### Exercise
Starting with the first line of the data below, copy each line up to and including the one containing "COL = bpy.context.scene.collection". Pictures stay out.

### Source data
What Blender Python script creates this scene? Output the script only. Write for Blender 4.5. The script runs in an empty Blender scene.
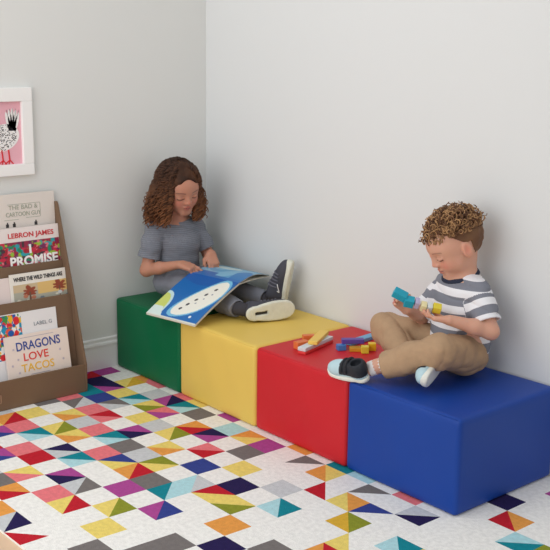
import bpy, math, random
import numpy as np
from mathutils import Vector, Matrix, noise as mnoise
random.seed(7); rng = np.random.default_rng(7)
COL = bpy.context.scene.collection

# ------------------------------------------------------------------ colour / materials
def s2l(c):
    c = np.asarray(c, float) / 255.0
    return np.where(c <= .04045, c / 12.92, ((c + .055) / 1.055) ** 2.4)
def rgba(c): return (*[float(x) for x in s2l(c)], 1.0)

def mat(name, color=None, rough=.6, bump=0, bscale=60, attr=False, var=0, vscale=8, spec=.5, sss=0, sheen=0, coat=0, metal=0):
    m = bpy.data.materials.new(name); m.use_nodes = True
    nt = m.node_tree; b = nt.nodes['Principled BSDF']; L = nt.links.new
    b.inputs['Roughness'].default_value = rough
    b.inputs['Specular IOR Level'].default_value = spec
    b.inputs['Metallic'].default_value = metal
    if sss:
        b.inputs['Subsurface Weight'].default_value = sss
        b.inputs['Subsurface Radius'].default_value = (.010, .004, .002)
        b.inputs['Subsurface Scale'].default_value = .6
    if sheen:
        b.inputs['Sheen Weight'].default_value = sheen; b.inputs['Sheen Roughness'].default_value = .6
    if coat: b.inputs['Coat Weight'].default_value = coat; b.inputs['Coat Roughness'].default_value = .35
    tc = nt.nodes.new('ShaderNodeTexCoord')
    if attr:
        a = nt.nodes.new('ShaderNodeAttribute'); a.attribute_name = 'Col'; src = a.outputs['Color']
    else:
        r = nt.nodes.new('ShaderNodeRGB'); r.outputs[0].default_value = rgba(color); src = r.outputs[0]
    if var:
        n = nt.nodes.new('ShaderNodeTexNoise'); n.inputs['Scale'].default_value = vscale; n.inputs['Detail'].default_value = 5
        L(tc.outputs['Object'], n.inputs['Vector'])
        mr = nt.nodes.new('ShaderNodeMapRange'); mr.inputs['From Min'].default_value = .3; mr.inputs['From Max'].default_value = .7
        mr.inputs['To Min'].default_value = 1 - var; mr.inputs['To Max'].default_value = 1 + var
        L(n.outputs['Fac'], mr.inputs['Value'])
        vm = nt.nodes.new('ShaderNodeVectorMath'); vm.operation = 'SCALE'
        L(src, vm.inputs[0]); L(mr.outputs[0], vm.inputs['Scale']); src = vm.outputs[0]
    L(src, b.inputs['Base Color'])
    if bump:
        n2 = nt.nodes.new('ShaderNodeTexNoise'); n2.inputs['Scale'].default_value = bscale; n2.inputs['Detail'].default_value = 6
        L(tc.outputs['Object'], n2.inputs['Vector'])
        bp = nt.nodes.new('ShaderNodeBump'); bp.inputs['Strength'].default_value = bump; bp.inputs['Distance'].default_value = .004
        L(n2.outputs['Fac'], bp.inputs['Height']); L(bp.outputs[0], b.inputs['Normal'])
    return m

# ------------------------------------------------------------------ object helpers
def link(o, parent=None):
    COL.objects.link(o)
    if parent is not None:
        o.parent = parent
        o.matrix_parent_inverse = Matrix.Translation(-Vector(parent_world(parent)))
    return o
def parent_world(p):
    v = Vector(p.location)
    return v
def tag(o, label=None, cat=None, group=None, kind=None):
    if label: o['label'] = label
    if cat: o['category'] = cat
    if group: o['group'] = group
    if kind: o['kind'] = kind
    return o
def empty(name, loc=(0, 0, 0)):
    o = bpy.data.objects.new(name, None); o.location = loc; o.empty_display_size = .05; COL.objects.link(o); return o

class MB:
    """collects verts / faces / per-vertex colours"""
    def __init__(s): s.v = []; s.f = []; s.c = []
    def add(s, verts, faces, col=None):
        o = len(s.v); s.v += [tuple(map(float, q)) for q in verts]; s.f += [tuple(i + o for i in q) for q in faces]
        s.c += [tuple(col) if col is not None else (1, 1, 1)] * len(verts); return s
    def box(s, lo, hi, col=None, M=None):
        vs = [Vector((x, y, z)) for x in (lo[0], hi[0]) for y in (lo[1], hi[1]) for z in (lo[2], hi[2])]
        if M is not None: vs = [M @ q for q in vs]
        return s.add(vs, [(0, 1, 3, 2), (4, 6, 7, 5), (0, 4, 5, 1), (2, 3, 7, 6), (0, 2, 6, 4), (1, 5, 7, 3)], col)
    def tube(s, pts, r, n=6, col=None, r2=None):
        pts = [Vector(p) for p in pts]; N = len(pts)
        t0 = (pts[1] - pts[0]).normalized(); up = Vector((0, 0, 1)) if abs(t0.z) < .9 else Vector((1, 0, 0))
        u = t0.cross(up).normalized(); vs = []; fs = []
        for i, p in enumerate(pts):
            t = (pts[min(i + 1, N - 1)] - pts[max(i - 1, 0)])
            t = t.normalized() if t.length > 1e-9 else t0
            u = (u - t * u.dot(t)).normalized(); w = t.cross(u)
            rr = r if r2 is None else r + (r2 - r) * i / (N - 1)
            for k in range(n):
                a = 2 * math.pi * k / n; vs.append(p + (u * math.cos(a) + w * math.sin(a)) * rr)
        for i in range(N - 1):
            for k in range(n):
                k2 = (k + 1) % n; fs.append((i * n + k, i * n + k2, (i + 1) * n + k2, (i + 1) * n + k))
        fs.append(tuple(range(n - 1, -1, -1))); fs.append(tuple((N - 1) * n + k for k in range(n)))
        return s.add(vs, fs, col)
    def build(s, name, m, parent=None, smooth=False, bevel=0, seg=2, subsurf=0):
        me = bpy.data.meshes.new(name); me.from_pydata(s.v, [], s.f)
        at = me.color_attributes.new('Col', 'FLOAT_COLOR', 'POINT')
        at.data.foreach_set('color', np.hstack([np.array(s.c, float), np.ones((len(s.v), 1))]).ravel().astype(np.float32))
        me.materials.append(m); me.polygons.foreach_set('use_smooth', [smooth] * len(me.polygons)); me.update()
        o = bpy.data.objects.new(name, me); link(o, parent)
        if bevel:
            b = o.modifiers.new('bevel', 'BEVEL'); b.width = bevel; b.segments = seg; b.limit_method = 'ANGLE'
            me.polygons.foreach_set('use_smooth', [True] * len(me.polygons))
            w = o.modifiers.new('wn', 'WEIGHTED_NORMAL')
        if subsurf:
            q = o.modifiers.new('ss', 'SUBSURF'); q.levels = q.render_levels = subsurf
        return o

def text_obj(body, name, m, parent, M, size, depth=.0004, bold=0.0, width=None, spacing=1.0):
    cu = bpy.data.curves.new(name, 'FONT'); cu.body = body; cu.size = size; cu.extrude = depth; cu.offset = bold
    cu.align_x = 'CENTER'; cu.align_y = 'CENTER'; cu.space_character = spacing; cu.resolution_u = 3
    t = bpy.data.objects.new(name, cu); COL.objects.link(t)
    dg = bpy.context.evaluated_depsgraph_get(); dg.update()
    me = bpy.data.meshes.new_from_object(t.evaluated_get(dg)); bpy.data.objects.remove(t)
    if width:
        xs = [v.co.x for v in me.vertices]; k = width / (max(xs) - min(xs))
        for v in me.vertices: v.co.x *= k
    me.transform(M); me.materials.clear(); me.materials.append(m)
    o = bpy.data.objects.new(name, me); link(o, parent); return o

# ------------------------------------------------------------------ implicit surfaces
def nz(v): v = np.asarray(v, float); return v / np.linalg.norm(v)
def rc(p, a, b, r1, r2):
    a = np.asarray(a, float); b = np.asarray(b, float); ab = b - a
    t = np.clip(((p - a) @ ab) / max(ab @ ab, 1e-12), 0, 1)
    return np.linalg.norm(p - a - t[:, None] * ab, axis=1) - (r1 + (r2 - r1) * t)
def ell(p, c, R, r):
    q = (p - np.asarray(c, float)) @ R.T; r = np.asarray(r, float)
    k0 = np.linalg.norm(q / r, axis=1); k1 = np.linalg.norm(q / r ** 2, axis=1)
    return k0 * (k0 - 1) / np.maximum(k1, 1e-9)
def rbox(p, c, R, h, rd):
    q = np.abs((p - np.asarray(c, float)) @ R.T) - (np.asarray(h, float) - rd)
    return np.linalg.norm(np.maximum(q, 0), axis=1) + np.minimum(q.max(axis=1), 0) - rd
def smin(a, b, k):
    h = np.maximum(k - np.abs(a - b), 0) / k
    return np.minimum(a, b) - h * h * k * .25
def smax(a, b, k): return -smin(-a, -b, k)
I3 = np.eye(3)
class SDF:
    def __init__(s): s.p = []
    def cone(s, a, b, r1, r2=None, k=.02): s.p.append(('c', (a, b, r1, r1 if r2 is None else r2), k)); return s
    def ell(s, c, r, R=I3, k=.02): s.p.append(('e', (c, R, r), k)); return s
    def box(s, c, h, rd, R=I3, k=.02): s.p.append(('b', (c, R, h, rd), k)); return s
    def sub(s, c, r, R=I3, k=.01): s.p.append(('-', (c, R, r), k)); return s
    def __call__(s, p):
        d = None
        for t, a, k in s.p:
            if t == 'c': q = rc(p, *a)
            elif t == 'b': q = rbox(p, *a)
            else: q = ell(p, *a)
            if d is None: d = q
            elif t == '-': d = smax(d, -q, k)
            else: d = smin(d, q, k)
        return d
def wr(p, f, seed=0, axis=None):
    """cheap warped sine noise, about -1..1"""
    x, y, z = (p * f).T; s = seed * 1.7
    w = np.sin(x * .7 + 1.3 * np.sin(y * .9 + s) + s) + np.sin(y * .8 + 1.1 * np.sin(z * 1.1 + 2 * s)) + np.sin(z * .9 + 1.2 * np.sin(x * .6 + s))
    return w / 3

def folds(p, d, f, seed, amp):
    """sharp creases running across direction d"""
    d = nz(d); t = p @ d * f * 2 + 1.6 * wr(p, 22, seed) + seed
    m = np.clip(.5 + .8 * wr(p, 14, seed + 5), 0, 1)
    return amp * m * (1 - 2 * np.abs(np.sin(t)) ** .6)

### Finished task
What Blender Python script creates this scene? Output the script only. Write for Blender 4.5. The script runs in an empty Blender scene.
import bpy, math, random
import numpy as np
from mathutils import Vector, Matrix, noise as mnoise
random.seed(7); rng = np.random.default_rng(7)
COL = bpy.context.scene.collection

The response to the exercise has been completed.